Task directions:
Write out again, unaltered, the lines from the start through the line containing "obj('rim', tube(np.stack([r *".

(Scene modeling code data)
%%

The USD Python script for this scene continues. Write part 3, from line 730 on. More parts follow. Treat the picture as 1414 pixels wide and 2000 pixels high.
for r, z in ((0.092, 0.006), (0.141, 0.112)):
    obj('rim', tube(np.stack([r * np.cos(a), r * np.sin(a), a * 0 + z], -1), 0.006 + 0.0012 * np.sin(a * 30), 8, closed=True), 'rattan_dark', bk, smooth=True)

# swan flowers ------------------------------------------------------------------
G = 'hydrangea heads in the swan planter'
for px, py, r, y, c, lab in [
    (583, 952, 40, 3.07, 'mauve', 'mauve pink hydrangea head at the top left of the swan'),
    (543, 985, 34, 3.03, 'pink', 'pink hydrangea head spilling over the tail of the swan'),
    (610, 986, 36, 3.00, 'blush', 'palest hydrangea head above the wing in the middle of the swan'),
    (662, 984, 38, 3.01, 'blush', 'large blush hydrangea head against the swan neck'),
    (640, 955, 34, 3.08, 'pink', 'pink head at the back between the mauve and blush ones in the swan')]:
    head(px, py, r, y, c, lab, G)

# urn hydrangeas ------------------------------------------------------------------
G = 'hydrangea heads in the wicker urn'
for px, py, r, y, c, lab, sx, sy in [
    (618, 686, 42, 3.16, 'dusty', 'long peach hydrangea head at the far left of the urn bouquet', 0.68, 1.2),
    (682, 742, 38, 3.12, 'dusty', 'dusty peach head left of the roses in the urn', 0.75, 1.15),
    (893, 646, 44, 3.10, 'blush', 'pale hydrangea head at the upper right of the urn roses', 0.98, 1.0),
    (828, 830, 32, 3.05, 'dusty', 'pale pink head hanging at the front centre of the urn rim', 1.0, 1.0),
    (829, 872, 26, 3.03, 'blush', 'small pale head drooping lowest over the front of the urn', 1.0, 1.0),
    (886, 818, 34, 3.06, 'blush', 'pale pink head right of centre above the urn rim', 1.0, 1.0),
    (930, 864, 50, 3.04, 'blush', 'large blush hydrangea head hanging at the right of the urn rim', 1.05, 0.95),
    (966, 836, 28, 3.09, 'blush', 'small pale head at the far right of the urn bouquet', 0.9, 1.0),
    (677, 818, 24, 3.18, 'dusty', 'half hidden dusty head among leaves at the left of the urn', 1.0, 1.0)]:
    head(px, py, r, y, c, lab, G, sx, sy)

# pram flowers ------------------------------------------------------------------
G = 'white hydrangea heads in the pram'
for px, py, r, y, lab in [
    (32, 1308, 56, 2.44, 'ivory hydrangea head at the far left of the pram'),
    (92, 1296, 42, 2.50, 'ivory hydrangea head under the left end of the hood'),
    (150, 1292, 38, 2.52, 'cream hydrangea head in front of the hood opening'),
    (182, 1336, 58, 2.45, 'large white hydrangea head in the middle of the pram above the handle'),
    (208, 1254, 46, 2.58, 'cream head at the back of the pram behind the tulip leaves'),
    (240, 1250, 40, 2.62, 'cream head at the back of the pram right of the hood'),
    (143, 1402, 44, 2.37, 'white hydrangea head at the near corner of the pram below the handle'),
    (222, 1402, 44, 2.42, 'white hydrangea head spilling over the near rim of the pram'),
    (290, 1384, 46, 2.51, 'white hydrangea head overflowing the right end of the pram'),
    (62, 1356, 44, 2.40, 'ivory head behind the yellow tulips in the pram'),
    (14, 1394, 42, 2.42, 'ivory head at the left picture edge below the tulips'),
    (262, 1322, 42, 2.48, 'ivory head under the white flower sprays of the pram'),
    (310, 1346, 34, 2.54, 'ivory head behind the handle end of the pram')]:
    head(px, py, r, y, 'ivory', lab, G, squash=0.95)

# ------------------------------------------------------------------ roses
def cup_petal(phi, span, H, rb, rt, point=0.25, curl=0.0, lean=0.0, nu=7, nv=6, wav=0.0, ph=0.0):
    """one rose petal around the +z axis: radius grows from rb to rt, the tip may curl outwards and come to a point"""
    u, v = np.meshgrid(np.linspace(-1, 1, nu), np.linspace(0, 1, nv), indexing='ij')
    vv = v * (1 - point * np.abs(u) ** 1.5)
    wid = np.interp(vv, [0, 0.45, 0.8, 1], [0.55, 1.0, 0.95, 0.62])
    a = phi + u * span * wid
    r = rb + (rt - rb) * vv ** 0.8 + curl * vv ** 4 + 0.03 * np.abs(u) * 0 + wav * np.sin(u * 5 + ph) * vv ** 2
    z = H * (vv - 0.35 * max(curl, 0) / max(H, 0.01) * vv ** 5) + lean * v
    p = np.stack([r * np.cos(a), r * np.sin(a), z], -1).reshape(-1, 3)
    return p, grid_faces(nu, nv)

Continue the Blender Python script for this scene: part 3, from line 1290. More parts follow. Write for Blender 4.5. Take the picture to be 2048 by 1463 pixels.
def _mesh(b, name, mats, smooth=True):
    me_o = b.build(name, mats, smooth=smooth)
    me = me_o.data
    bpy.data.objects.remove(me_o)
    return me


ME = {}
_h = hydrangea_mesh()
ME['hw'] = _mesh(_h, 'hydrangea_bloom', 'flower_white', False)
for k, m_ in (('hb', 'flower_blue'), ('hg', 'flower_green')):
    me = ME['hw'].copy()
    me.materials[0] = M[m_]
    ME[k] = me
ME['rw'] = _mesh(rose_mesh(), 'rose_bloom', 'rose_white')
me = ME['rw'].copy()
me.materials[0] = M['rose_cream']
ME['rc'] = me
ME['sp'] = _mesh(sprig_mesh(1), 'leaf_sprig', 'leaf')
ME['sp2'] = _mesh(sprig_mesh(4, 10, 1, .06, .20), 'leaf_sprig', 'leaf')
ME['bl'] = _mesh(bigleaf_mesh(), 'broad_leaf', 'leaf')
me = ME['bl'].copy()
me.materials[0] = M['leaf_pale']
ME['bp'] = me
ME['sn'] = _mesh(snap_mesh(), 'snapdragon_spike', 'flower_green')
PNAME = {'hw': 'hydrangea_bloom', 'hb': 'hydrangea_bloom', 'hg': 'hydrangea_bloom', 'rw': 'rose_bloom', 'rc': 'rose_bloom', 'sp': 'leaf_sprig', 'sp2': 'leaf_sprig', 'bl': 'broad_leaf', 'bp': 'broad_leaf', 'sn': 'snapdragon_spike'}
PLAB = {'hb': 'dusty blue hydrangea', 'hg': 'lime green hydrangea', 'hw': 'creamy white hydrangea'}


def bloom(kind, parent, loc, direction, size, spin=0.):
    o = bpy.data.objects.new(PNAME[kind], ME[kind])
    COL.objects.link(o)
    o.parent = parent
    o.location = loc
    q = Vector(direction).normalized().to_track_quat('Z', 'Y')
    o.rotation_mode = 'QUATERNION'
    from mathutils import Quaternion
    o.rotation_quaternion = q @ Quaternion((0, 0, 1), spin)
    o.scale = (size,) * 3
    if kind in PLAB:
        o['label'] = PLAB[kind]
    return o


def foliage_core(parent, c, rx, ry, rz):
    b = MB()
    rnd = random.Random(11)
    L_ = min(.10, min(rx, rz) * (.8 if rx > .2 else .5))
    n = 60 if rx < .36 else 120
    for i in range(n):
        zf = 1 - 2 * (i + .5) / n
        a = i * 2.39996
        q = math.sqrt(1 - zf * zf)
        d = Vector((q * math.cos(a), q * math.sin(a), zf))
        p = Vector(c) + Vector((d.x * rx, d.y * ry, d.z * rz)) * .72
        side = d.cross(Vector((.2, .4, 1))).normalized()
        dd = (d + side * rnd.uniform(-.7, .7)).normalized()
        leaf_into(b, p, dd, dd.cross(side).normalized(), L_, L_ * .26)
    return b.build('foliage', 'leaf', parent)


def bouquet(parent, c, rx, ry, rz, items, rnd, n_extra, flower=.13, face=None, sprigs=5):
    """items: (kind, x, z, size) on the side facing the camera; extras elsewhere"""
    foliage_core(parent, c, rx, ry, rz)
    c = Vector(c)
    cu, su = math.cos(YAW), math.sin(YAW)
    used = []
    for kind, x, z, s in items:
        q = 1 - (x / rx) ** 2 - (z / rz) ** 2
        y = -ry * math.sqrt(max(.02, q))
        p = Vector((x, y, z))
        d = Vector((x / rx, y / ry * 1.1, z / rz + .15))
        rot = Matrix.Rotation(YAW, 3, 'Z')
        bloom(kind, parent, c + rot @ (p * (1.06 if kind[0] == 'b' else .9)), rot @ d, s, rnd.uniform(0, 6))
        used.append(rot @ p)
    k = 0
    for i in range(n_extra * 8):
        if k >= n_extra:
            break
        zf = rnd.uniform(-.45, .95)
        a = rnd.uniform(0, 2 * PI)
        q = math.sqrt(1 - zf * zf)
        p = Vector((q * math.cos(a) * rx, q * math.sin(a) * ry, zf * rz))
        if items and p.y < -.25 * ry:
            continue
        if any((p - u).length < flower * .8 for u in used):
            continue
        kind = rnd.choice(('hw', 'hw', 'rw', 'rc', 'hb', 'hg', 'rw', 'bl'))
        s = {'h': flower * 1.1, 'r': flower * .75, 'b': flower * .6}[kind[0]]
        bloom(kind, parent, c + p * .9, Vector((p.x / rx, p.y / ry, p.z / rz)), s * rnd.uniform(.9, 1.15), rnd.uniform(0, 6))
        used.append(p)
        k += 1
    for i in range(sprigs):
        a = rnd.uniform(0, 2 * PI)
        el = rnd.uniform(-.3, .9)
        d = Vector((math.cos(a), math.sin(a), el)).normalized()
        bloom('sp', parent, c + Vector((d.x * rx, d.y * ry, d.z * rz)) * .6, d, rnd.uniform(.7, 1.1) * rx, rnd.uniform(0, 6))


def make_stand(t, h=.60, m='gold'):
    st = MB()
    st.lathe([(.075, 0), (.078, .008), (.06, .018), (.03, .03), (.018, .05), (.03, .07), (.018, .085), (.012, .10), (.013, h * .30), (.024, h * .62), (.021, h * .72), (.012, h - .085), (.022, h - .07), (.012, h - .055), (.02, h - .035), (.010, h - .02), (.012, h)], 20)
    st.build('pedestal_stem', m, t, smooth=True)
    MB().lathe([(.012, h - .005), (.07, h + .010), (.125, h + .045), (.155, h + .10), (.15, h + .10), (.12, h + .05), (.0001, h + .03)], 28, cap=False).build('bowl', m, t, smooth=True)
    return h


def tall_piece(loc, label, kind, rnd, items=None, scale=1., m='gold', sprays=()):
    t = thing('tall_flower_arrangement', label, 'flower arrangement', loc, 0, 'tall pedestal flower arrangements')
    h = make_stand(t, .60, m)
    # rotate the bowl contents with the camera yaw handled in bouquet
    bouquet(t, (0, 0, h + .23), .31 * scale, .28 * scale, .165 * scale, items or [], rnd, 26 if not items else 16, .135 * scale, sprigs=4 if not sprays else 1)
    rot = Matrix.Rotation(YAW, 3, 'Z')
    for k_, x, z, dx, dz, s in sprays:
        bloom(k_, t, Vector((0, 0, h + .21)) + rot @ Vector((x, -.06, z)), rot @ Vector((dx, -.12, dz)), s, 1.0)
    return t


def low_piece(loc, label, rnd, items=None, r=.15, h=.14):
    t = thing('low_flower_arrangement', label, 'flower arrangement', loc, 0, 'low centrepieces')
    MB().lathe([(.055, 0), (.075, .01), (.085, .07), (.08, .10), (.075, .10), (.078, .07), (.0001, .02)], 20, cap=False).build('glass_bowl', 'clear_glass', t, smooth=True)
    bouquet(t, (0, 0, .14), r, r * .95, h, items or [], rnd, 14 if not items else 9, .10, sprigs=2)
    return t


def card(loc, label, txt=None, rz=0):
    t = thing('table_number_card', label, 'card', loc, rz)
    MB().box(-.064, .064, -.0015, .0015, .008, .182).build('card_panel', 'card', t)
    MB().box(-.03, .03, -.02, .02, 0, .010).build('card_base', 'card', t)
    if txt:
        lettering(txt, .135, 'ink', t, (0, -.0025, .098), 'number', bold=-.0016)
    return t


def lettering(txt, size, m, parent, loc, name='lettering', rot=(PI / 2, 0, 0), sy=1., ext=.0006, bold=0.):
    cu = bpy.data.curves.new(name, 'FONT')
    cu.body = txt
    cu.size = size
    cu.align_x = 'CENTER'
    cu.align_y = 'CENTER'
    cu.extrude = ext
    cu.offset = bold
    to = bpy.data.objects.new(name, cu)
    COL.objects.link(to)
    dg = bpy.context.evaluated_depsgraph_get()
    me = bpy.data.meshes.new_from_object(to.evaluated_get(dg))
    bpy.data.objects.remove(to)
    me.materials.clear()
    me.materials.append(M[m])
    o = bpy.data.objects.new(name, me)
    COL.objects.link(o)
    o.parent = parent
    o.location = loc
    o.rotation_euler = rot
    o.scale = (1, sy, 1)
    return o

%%

Response to the exercise:
The USD Python script for this scene continues. Write part 3, from line 730 on. More parts follow. Treat the picture as 1414 pixels wide and 2000 pixels high.
for r, z in ((0.092, 0.006), (0.141, 0.112)):
    obj('rim', tube(np.stack([r * np.cos(a), r * np.sin(a), a * 0 + z], -1), 0.006 + 0.0012 * np.sin(a * 30), 8, closed=True), 'rattan_dark', bk, smooth=True)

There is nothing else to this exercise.